▶ _What to produce_: Using the material below, copy every line where "extends" appears.

------ Raw data

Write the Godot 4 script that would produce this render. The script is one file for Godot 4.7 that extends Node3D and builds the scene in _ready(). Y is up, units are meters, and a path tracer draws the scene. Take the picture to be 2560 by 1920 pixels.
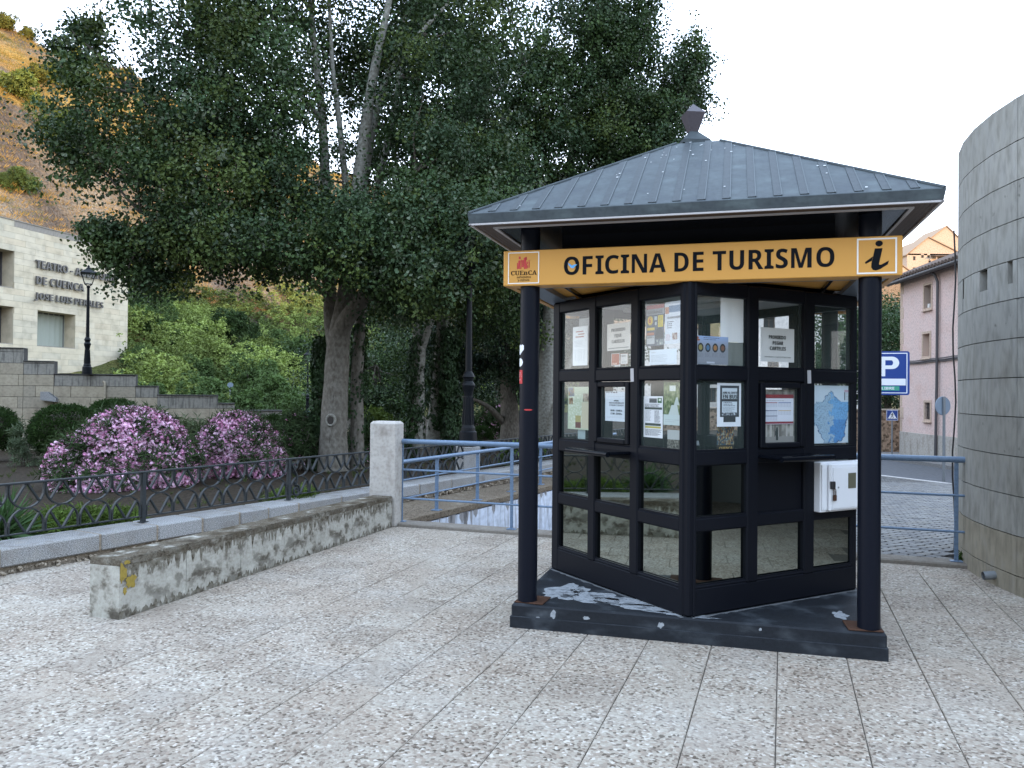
extends Node3D

# ------------------------------------------------------------------ helpers
var used := {}
var M := {}

class MB:
	var v := PackedVector3Array()
	var n := PackedVector3Array()
	var uv := PackedVector2Array()
	var c := PackedColorArray()
	var col := Color.WHITE
	var tinted := false
	func p(a: Vector3, na: Vector3, u := Vector2.ZERO) -> void:
		v.append(a); n.append(na); uv.append(u); c.append(col)
	func tri(a: Vector3, b: Vector3, d: Vector3, hint := Vector3.ZERO) -> void:
		var nn := (b - a).cross(d - a).normalized()
		if hint != Vector3.ZERO and nn.dot(hint) < 0.0:
			p(a, -nn); p(b, -nn); p(d, -nn)
			return
		p(a, nn); p(d, nn); p(b, nn)
	func quad(a: Vector3, b: Vector3, d: Vector3, e: Vector3, hint := Vector3.ZERO) -> void:
		var nn := (b - a).cross(d - a)
		if nn.length_squared() < 1e-14:
			nn = (d - a).cross(e - a)
		nn = nn.normalized()
		var ua := Vector2(0, 1); var ub := Vector2(1, 1); var ud := Vector2(1, 0); var ue := Vector2(0, 0)
		if hint != Vector3.ZERO and nn.dot(hint) < 0.0:
			p(a, -nn, ua); p(b, -nn, ub); p(d, -nn, ud)
			p(a, -nn, ua); p(d, -nn, ud); p(e, -nn, ue)
			return
		p(a, nn, ua); p(d, nn, ud); p(b, nn, ub)
		p(a, nn, ua); p(e, nn, ue); p(d, nn, ud)
	func sq(a: Array, na: Array) -> void:   # smooth quad, corners counter-clockwise from outside
		for k in [0, 2, 1, 0, 3, 2]:
			p(a[k], na[k])
	func box(ce: Vector3, s: Vector3, bv := 0.0, B := Basis.IDENTITY) -> void:
		var h := s * 0.5
		var pt := func(a: int, x: float, y: float, z: float) -> Vector3:
			var q := Vector3.ZERO
			q[a] = x; q[(a + 1) % 3] = y; q[(a + 2) % 3] = z
			return ce + B * q
		for a in 3:
			var u := (a + 1) % 3
			var w := (a + 2) % 3
			for sg in [-1.0, 1.0]:
				var hu: float = h[u] - bv
				var hw: float = h[w] - bv
				var out := Vector3.ZERO
				out[a] = sg
				out = B * out
				quad(pt.call(a, sg * h[a], -hu, -hw), pt.call(a, sg * h[a], hu, -hw), pt.call(a, sg * h[a], hu, hw), pt.call(a, sg * h[a], -hu, hw), out)
			if bv > 0.0:
				for su in [-1.0, 1.0]:
					for sw in [-1.0, 1.0]:
						var l: float = h[a] - bv
						var out2 := Vector3.ZERO
						out2[u] = su; out2[w] = sw
						out2 = B * out2
						quad(pt.call(a, -l, su * h[u], sw * (h[w] - bv)), pt.call(a, l, su * h[u], sw * (h[w] - bv)), pt.call(a, l, su * (h[u] - bv), sw * h[w]), pt.call(a, -l, su * (h[u] - bv), sw * h[w]), out2)
		if bv > 0.0:
			for sx in [-1.0, 1.0]:
				for sy in [-1.0, 1.0]:
					for sz in [-1.0, 1.0]:
						tri(ce + B * Vector3(sx * h.x, sy * (h.y - bv), sz * (h.z - bv)), ce + B * Vector3(sx * (h.x - bv), sy * h.y, sz * (h.z - bv)), ce + B * Vector3(sx * (h.x - bv), sy * (h.y - bv), sz * h.z), B * Vector3(sx, sy, sz))
	func bar(a: Vector3, b: Vector3, w: float, t: float, up := Vector3.UP, bv := 0.0) -> void:
		var z := (b - a).normalized()
		if absf(z.dot(up)) > 0.98:
			up = Vector3.RIGHT
		var x := up.cross(z).normalized()
		var y := z.cross(x)
		box((a + b) * 0.5, Vector3(w, t, a.distance_to(b)), bv, Basis(x, y, z))
	func tube(pts: Array, rad: Array, sides := 8, caps := true, lump := 0.0, sd := 0) -> void:
		var rings := []
		var prev := Vector3.ZERO
		for i in pts.size():
			var t: Vector3 = (pts[mini(i + 1, pts.size() - 1)] - pts[maxi(i - 1, 0)]).normalized()
			var x := prev
			if i == 0:
				x = Vector3.RIGHT if absf(t.x) < 0.8 else Vector3.UP
			x = (x - t * x.dot(t)).normalized()
			prev = x
			var y := t.cross(x)
			var ring := []
			for k in sides:
				var a := TAU * k / sides
				var d := x * cos(a) + y * sin(a)
				var r: float = rad[i]
				if lump > 0.0:
					r *= 1.0 + lump * sin(3.1 * k + 1.7 * i + sd) * cos(1.3 * k - 0.9 * i + 2.0 * sd)
				ring.append([pts[i] + d * r, d])
			rings.append(ring)
		for i in pts.size() - 1:
			for k in sides:
				var k2 := (k + 1) % sides
				var A = rings[i][k]; var Bq = rings[i][k2]; var C = rings[i + 1][k2]; var D = rings[i + 1][k]
				sq([A[0], Bq[0], C[0], D[0]], [A[1], Bq[1], C[1], D[1]])
		if caps:
			for e in [0, pts.size() - 1]:
				var t2: Vector3 = (pts[1] - pts[0]).normalized() * -1.0 if e == 0 else (pts[-1] - pts[-2]).normalized()
				for k in sides:
					tri(pts[e], rings[e][k][0], rings[e][(k + 1) % sides][0], t2)
	func lathe(prof: Array, ce: Vector3, sides := 16) -> void:   # Vector2(radius, height)
		for i in prof.size() - 1:
			var q: Vector2 = prof[i]
			var q2: Vector2 = prof[i + 1]
			var sl := Vector2(q2.y - q.y, q.x - q2.x).normalized()
			for k in sides:
				var a := TAU * k / sides
				var b := TAU * (k + 1) / sides
				var da := Vector3(cos(a), 0, -sin(a))
				var db := Vector3(cos(b), 0, -sin(b))
				var na := (da * sl.x + Vector3.UP * sl.y)
				var nb := (db * sl.x + Vector3.UP * sl.y)
				sq([ce + da * q.x + Vector3.UP * q.y, ce + db * q.x + Vector3.UP * q.y, ce + db * q2.x + Vector3.UP * q2.y, ce + da * q2.x + Vector3.UP * q2.y], [na, nb, nb, na])
	func prism(poly: PackedVector2Array, z0: float, z1: float, X := Transform3D.IDENTITY) -> void:
		var idx := Geometry2D.triangulate_polygon(poly)
		var f := (X.basis * Vector3.BACK)
		for i in range(0, idx.size(), 3):
			var q := []
			for k in 3:
				q.append(poly[idx[i + k]])
			tri(X * Vector3(q[0].x, q[0].y, z1), X * Vector3(q[1].x, q[1].y, z1), X * Vector3(q[2].x, q[2].y, z1), f)
			tri(X * Vector3(q[0].x, q[0].y, z0), X * Vector3(q[1].x, q[1].y, z0), X * Vector3(q[2].x, q[2].y, z0), -f)
		var ccw := not Geometry2D.is_polygon_clockwise(poly)
		for i in poly.size():
			var a := poly[i]
			var b := poly[(i + 1) % poly.size()]
			var o := Vector3(b.y - a.y, a.x - b.x, 0) * (1.0 if ccw else -1.0)
			quad(X * Vector3(a.x, a.y, z0), X * Vector3(b.x, b.y, z0), X * Vector3(b.x, b.y, z1), X * Vector3(a.x, a.y, z1), X.basis * o)
	func flat(poly: PackedVector2Array, y: float) -> void:   # polygon of (x, z) laid level
		var idx := Geometry2D.triangulate_polygon(poly)
		for i in range(0, idx.size(), 3):
			var q := []
			for k in 3:
				q.append(Vector3(poly[idx[i + k]].x, y, poly[idx[i + k]].y))
			tri(q[0], q[1], q[2], Vector3.UP)
	func slab(poly: PackedVector2Array, y0: float, y1: float) -> void:   # level polygon with upright sides
		flat(poly, y1)
		var mid := Vector2.ZERO
		for q in poly: mid += q / poly.size()
		for i in poly.size():
			var a := poly[i]
			var b := poly[(i + 1) % poly.size()]
			quad(Vector3(a.x, y0, a.y), Vector3(b.x, y0, b.y), Vector3(b.x, y1, b.y), Vector3(a.x, y1, a.y), Vector3((a.x + b.x) / 2 - mid.x, 0, (a.y + b.y) / 2 - mid.y))
	func mesh() -> ArrayMesh:
		var ar := []
		ar.resize(Mesh.ARRAY_MAX)
		ar[Mesh.ARRAY_VERTEX] = v
		ar[Mesh.ARRAY_NORMAL] = n
		ar[Mesh.ARRAY_TEX_UV] = uv
		if tinted:
			ar[Mesh.ARRAY_COLOR] = c
		var m := ArrayMesh.new()
		m.add_surface_from_arrays(Mesh.PRIMITIVE_TRIANGLES, ar)
		return m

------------

▶ _Solved exercise_:
Write the Godot 4 script that would produce this render. The script is one file for Godot 4.7 that extends Node3D and builds the scene in _ready(). Y is up, units are meters, and a path tracer draws the scene. Take the picture to be 2560 by 1920 pixels.
extends Node3D